Author Ben Macintyre recently spoke with HistoryNet about the notorious prison camp, and how, after all these years and countless retellings, there’s still so much to unearth.
YOU HAVE OFTEN WRITTEN THESE INCREDIBLY UNIQUE STORIES ABOUT THESE LARGER-THAN-LIFE CHARACTERS — WHO HAVE BEEN, MORE OFTEN THAN NOT, LOST TO HISTORY. WHAT IN PARTICULAR DREW YOU TO THE POWS AT COLDITZ?
Colditz is the most symbolic, famous, notorious wartime prison camp in history — it’s buried in our national mythology. It’s absolutely central to it. I grew up watching the black-and-white TV series about Colditz. I grew up playing the board game of Colditz.

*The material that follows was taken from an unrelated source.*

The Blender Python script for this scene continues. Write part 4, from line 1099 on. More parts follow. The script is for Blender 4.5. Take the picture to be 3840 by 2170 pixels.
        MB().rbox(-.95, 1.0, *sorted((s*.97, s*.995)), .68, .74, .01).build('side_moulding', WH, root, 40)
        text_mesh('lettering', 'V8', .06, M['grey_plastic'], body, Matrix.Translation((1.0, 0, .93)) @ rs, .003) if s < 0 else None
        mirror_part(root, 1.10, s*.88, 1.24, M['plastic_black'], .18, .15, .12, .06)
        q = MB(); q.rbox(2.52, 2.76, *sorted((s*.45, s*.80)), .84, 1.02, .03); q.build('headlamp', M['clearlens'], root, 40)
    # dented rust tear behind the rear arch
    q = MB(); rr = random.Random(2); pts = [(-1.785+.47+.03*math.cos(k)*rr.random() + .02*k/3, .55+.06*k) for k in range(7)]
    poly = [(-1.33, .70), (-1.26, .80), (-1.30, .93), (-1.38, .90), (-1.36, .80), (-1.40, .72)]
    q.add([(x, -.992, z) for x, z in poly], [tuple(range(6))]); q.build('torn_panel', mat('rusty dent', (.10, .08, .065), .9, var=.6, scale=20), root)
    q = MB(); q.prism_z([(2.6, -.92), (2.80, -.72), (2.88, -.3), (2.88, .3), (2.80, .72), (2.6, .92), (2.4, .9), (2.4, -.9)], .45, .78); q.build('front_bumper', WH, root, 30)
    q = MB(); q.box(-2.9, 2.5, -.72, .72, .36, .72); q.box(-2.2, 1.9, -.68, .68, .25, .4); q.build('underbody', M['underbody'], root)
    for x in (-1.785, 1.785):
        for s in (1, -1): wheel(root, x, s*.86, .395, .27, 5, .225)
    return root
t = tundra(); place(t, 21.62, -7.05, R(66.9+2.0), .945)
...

And so along with that kind of heavy symbolism comes a lot of mythology. There is a very clear legend associated with Colditz. To sort of to simplify it, it’s the legend of brave Brits with mustaches, winning the war in a different way by defying the German captors and digging their way out to freedom. Now, of course, there was a lot of that — there was a tremendous amount of bravery and resilience and a lot of incredible escape attempts. But what I found fascinating about Colditz is that it’s a kind of, it’s a strange, artificial, enclosed world that takes place in the middle of war.